Abstract

Stars are ubiquitous; the Sun and Moon are singletons. The Sun and the Moon visually dominate the sky. They change in the amount of light they produce, either monthly or yearly. They also rhythmically change how they embrace the horizon, creating a measure of time and seasons. In contrast, the stars are many and their light is small. Their place in the sky is fixed and, ignoring precession, their relationship to the horizon is constant, always rising or setting at the same point. They are different in almost every way to the luminaries, in their multiplicity, light, fixed spatial relationship to each other and fixity in a landscape. These distinct characteristics mean that the stars are a catalyst for sky narratives quite different from those of the luminaries.

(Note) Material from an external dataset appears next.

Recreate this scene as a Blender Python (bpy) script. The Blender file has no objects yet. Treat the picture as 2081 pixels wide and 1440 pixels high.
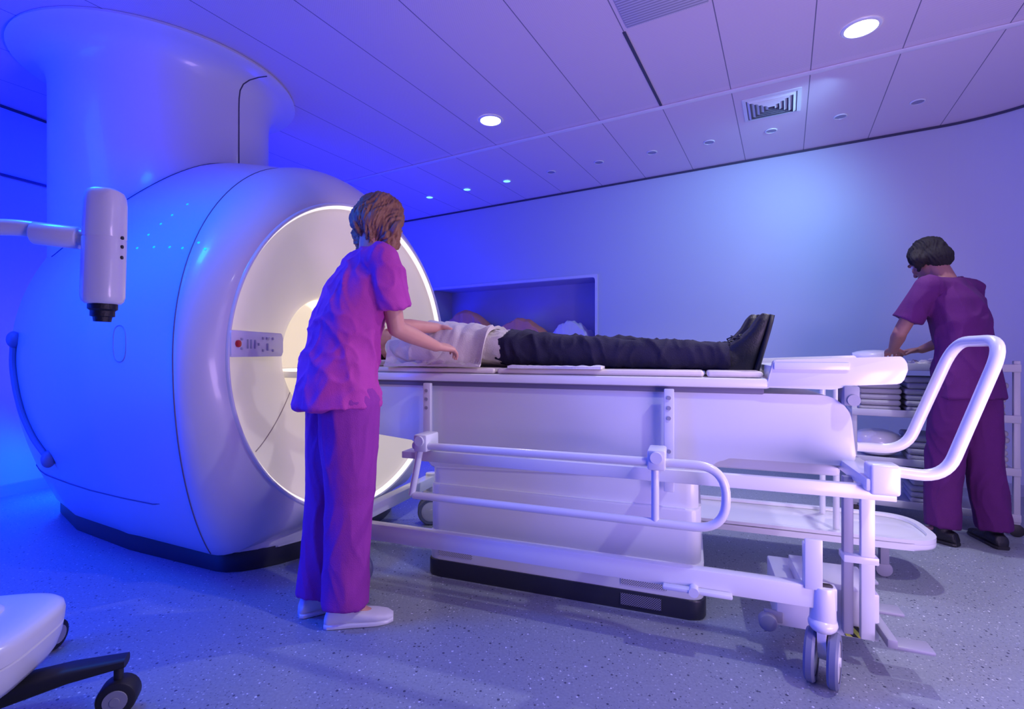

The most easily recognisable stellar sky narratives are the constellation stories. The multiplicity of the stars produces a scattering of lights across the night sky according to a fixed pattern which, to the human mind - with its apophenia, the tendency to see patterns - results in the heavens becoming a vast storyboard of constellations and clusters. These stories are placed on bright stars, dim stars, coloured stars, dark gaps or voids, and milky hazes. Every spot of the dome of the heavens holds some culture's myth, some culture's cosmic narrative, and every visible place in the dome of the heavens has been claimed by most cultures. Their consistency of movement and fixedness in orientation to each other, however, also offer humanity something quite unique: a view of eternity.